**Given exercise**
Copy out the complete listing, word for word.

**Stored data**
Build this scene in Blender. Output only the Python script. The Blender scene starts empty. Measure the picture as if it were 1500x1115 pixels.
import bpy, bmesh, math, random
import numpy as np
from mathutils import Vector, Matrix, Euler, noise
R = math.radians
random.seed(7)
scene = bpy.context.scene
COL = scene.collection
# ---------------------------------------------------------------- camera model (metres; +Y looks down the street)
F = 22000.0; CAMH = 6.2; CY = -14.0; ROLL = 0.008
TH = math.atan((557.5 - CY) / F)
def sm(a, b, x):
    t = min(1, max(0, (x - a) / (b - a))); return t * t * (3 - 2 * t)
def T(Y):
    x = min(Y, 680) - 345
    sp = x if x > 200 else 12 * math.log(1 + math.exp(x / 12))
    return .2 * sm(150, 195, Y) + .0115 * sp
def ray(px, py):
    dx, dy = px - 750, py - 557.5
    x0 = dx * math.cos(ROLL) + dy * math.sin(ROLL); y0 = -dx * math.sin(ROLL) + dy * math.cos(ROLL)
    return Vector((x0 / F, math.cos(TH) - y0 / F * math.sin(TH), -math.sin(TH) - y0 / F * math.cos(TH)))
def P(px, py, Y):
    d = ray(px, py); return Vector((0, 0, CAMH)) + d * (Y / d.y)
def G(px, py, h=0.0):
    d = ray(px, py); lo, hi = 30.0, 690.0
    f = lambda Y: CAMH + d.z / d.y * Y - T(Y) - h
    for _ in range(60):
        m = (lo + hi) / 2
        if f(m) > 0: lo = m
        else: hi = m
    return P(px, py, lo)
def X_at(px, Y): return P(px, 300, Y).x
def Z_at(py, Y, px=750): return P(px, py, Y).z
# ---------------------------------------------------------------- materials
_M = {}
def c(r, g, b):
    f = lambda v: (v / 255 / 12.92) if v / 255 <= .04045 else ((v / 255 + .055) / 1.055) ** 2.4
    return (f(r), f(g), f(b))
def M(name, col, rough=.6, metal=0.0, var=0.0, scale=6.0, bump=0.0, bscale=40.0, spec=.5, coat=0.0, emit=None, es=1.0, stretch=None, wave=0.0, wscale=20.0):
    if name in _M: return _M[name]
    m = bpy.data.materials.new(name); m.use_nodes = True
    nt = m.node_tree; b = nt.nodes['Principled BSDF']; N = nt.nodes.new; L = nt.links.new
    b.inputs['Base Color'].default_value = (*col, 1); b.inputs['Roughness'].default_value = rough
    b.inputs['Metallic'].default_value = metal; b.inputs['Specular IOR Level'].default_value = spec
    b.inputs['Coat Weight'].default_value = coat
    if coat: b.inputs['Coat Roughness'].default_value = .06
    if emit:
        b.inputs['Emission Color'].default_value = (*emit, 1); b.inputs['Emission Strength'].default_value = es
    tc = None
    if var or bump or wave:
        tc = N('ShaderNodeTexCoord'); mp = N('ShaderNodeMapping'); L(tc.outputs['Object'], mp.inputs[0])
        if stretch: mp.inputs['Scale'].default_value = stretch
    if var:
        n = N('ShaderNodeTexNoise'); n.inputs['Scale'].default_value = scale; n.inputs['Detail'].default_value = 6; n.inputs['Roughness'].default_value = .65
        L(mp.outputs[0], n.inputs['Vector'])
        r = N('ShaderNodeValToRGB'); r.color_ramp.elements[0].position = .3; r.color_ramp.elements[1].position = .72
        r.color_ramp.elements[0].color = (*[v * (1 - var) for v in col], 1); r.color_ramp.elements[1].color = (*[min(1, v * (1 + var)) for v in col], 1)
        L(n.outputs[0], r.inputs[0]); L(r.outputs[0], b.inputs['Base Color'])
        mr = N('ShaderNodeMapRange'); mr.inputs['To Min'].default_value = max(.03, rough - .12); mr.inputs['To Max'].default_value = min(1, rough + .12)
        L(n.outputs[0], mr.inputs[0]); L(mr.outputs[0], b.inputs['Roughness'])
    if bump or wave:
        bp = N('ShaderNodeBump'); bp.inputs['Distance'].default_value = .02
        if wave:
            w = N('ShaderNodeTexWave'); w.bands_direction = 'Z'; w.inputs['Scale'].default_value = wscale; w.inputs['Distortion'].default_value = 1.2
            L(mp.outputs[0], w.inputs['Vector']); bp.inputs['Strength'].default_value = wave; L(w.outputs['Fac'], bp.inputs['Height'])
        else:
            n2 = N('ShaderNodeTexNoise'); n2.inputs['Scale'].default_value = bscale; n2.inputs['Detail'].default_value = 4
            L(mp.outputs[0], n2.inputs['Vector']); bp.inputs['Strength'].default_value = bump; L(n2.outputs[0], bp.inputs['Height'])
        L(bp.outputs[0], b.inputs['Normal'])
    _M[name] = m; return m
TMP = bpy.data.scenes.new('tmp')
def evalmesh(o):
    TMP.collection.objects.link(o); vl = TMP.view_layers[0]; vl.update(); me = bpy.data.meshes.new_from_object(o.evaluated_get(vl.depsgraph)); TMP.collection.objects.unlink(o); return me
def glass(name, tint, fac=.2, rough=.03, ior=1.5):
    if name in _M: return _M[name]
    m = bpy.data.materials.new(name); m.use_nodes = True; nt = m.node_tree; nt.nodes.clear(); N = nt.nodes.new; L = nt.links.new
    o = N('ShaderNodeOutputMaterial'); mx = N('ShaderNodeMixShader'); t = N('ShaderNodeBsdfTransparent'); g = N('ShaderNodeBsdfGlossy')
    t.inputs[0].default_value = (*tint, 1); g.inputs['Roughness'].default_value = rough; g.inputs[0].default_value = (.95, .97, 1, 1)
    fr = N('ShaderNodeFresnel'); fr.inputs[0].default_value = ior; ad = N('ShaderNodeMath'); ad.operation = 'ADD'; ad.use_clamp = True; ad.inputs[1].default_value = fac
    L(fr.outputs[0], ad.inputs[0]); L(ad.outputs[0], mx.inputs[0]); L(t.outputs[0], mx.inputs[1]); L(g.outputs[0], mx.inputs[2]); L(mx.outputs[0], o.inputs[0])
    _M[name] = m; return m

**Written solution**
Build this scene in Blender. Output only the Python script. The Blender scene starts empty. Measure the picture as if it were 1500x1115 pixels.
import bpy, bmesh, math, random
import numpy as np
from mathutils import Vector, Matrix, Euler, noise
R = math.radians
random.seed(7)
scene = bpy.context.scene
COL = scene.collection
# ---------------------------------------------------------------- camera model (metres; +Y looks down the street)
F = 22000.0; CAMH = 6.2; CY = -14.0; ROLL = 0.008
TH = math.atan((557.5 - CY) / F)
def sm(a, b, x):
    t = min(1, max(0, (x - a) / (b - a))); return t * t * (3 - 2 * t)
def T(Y):
    x = min(Y, 680) - 345
    sp = x if x > 200 else 12 * math.log(1 + math.exp(x / 12))
    return .2 * sm(150, 195, Y) + .0115 * sp
def ray(px, py):
    dx, dy = px - 750, py - 557.5
    x0 = dx * math.cos(ROLL) + dy * math.sin(ROLL); y0 = -dx * math.sin(ROLL) + dy * math.cos(ROLL)
    return Vector((x0 / F, math.cos(TH) - y0 / F * math.sin(TH), -math.sin(TH) - y0 / F * math.cos(TH)))
def P(px, py, Y):
    d = ray(px, py); return Vector((0, 0, CAMH)) + d * (Y / d.y)
def G(px, py, h=0.0):
    d = ray(px, py); lo, hi = 30.0, 690.0
    f = lambda Y: CAMH + d.z / d.y * Y - T(Y) - h
    for _ in range(60):
        m = (lo + hi) / 2
        if f(m) > 0: lo = m
        else: hi = m
    return P(px, py, lo)
def X_at(px, Y): return P(px, 300, Y).x
def Z_at(py, Y, px=750): return P(px, py, Y).z
# ---------------------------------------------------------------- materials
_M = {}
def c(r, g, b):
    f = lambda v: (v / 255 / 12.92) if v / 255 <= .04045 else ((v / 255 + .055) / 1.055) ** 2.4
    return (f(r), f(g), f(b))
def M(name, col, rough=.6, metal=0.0, var=0.0, scale=6.0, bump=0.0, bscale=40.0, spec=.5, coat=0.0, emit=None, es=1.0, stretch=None, wave=0.0, wscale=20.0):
    if name in _M: return _M[name]
    m = bpy.data.materials.new(name); m.use_nodes = True
    nt = m.node_tree; b = nt.nodes['Principled BSDF']; N = nt.nodes.new; L = nt.links.new
    b.inputs['Base Color'].default_value = (*col, 1); b.inputs['Roughness'].default_value = rough
    b.inputs['Metallic'].default_value = metal; b.inputs['Specular IOR Level'].default_value = spec
    b.inputs['Coat Weight'].default_value = coat
    if coat: b.inputs['Coat Roughness'].default_value = .06
    if emit:
        b.inputs['Emission Color'].default_value = (*emit, 1); b.inputs['Emission Strength'].default_value = es
    tc = None
    if var or bump or wave:
        tc = N('ShaderNodeTexCoord'); mp = N('ShaderNodeMapping'); L(tc.outputs['Object'], mp.inputs[0])
        if stretch: mp.inputs['Scale'].default_value = stretch
    if var:
        n = N('ShaderNodeTexNoise'); n.inputs['Scale'].default_value = scale; n.inputs['Detail'].default_value = 6; n.inputs['Roughness'].default_value = .65
        L(mp.outputs[0], n.inputs['Vector'])
        r = N('ShaderNodeValToRGB'); r.color_ramp.elements[0].position = .3; r.color_ramp.elements[1].position = .72
        r.color_ramp.elements[0].color = (*[v * (1 - var) for v in col], 1); r.color_ramp.elements[1].color = (*[min(1, v * (1 + var)) for v in col], 1)
        L(n.outputs[0], r.inputs[0]); L(r.outputs[0], b.inputs['Base Color'])
        mr = N('ShaderNodeMapRange'); mr.inputs['To Min'].default_value = max(.03, rough - .12); mr.inputs['To Max'].default_value = min(1, rough + .12)
        L(n.outputs[0], mr.inputs[0]); L(mr.outputs[0], b.inputs['Roughness'])
    if bump or wave:
        bp = N('ShaderNodeBump'); bp.inputs['Distance'].default_value = .02
        if wave:
            w = N('ShaderNodeTexWave'); w.bands_direction = 'Z'; w.inputs['Scale'].default_value = wscale; w.inputs['Distortion'].default_value = 1.2
            L(mp.outputs[0], w.inputs['Vector']); bp.inputs['Strength'].default_value = wave; L(w.outputs['Fac'], bp.inputs['Height'])
        else:
            n2 = N('ShaderNodeTexNoise'); n2.inputs['Scale'].default_value = bscale; n2.inputs['Detail'].default_value = 4
            L(mp.outputs[0], n2.inputs['Vector']); bp.inputs['Strength'].default_value = bump; L(n2.outputs[0], bp.inputs['Height'])
        L(bp.outputs[0], b.inputs['Normal'])
    _M[name] = m; return m
TMP = bpy.data.scenes.new('tmp')
def evalmesh(o):
    TMP.collection.objects.link(o); vl = TMP.view_layers[0]; vl.update(); me = bpy.data.meshes.new_from_object(o.evaluated_get(vl.depsgraph)); TMP.collection.objects.unlink(o); return me
def glass(name, tint, fac=.2, rough=.03, ior=1.5):
    if name in _M: return _M[name]
    m = bpy.data.materials.new(name); m.use_nodes = True; nt = m.node_tree; nt.nodes.clear(); N = nt.nodes.new; L = nt.links.new
    o = N('ShaderNodeOutputMaterial'); mx = N('ShaderNodeMixShader'); t = N('ShaderNodeBsdfTransparent'); g = N('ShaderNodeBsdfGlossy')
    t.inputs[0].default_value = (*tint, 1); g.inputs['Roughness'].default_value = rough; g.inputs[0].default_value = (.95, .97, 1, 1)
    fr = N('ShaderNodeFresnel'); fr.inputs[0].default_value = ior; ad = N('ShaderNodeMath'); ad.operation = 'ADD'; ad.use_clamp = True; ad.inputs[1].default_value = fac
    L(fr.outputs[0], ad.inputs[0]); L(ad.outputs[0], mx.inputs[0]); L(t.outputs[0], mx.inputs[1]); L(g.outputs[0], mx.inputs[2]); L(mx.outputs[0], o.inputs[0])
    _M[name] = m; return m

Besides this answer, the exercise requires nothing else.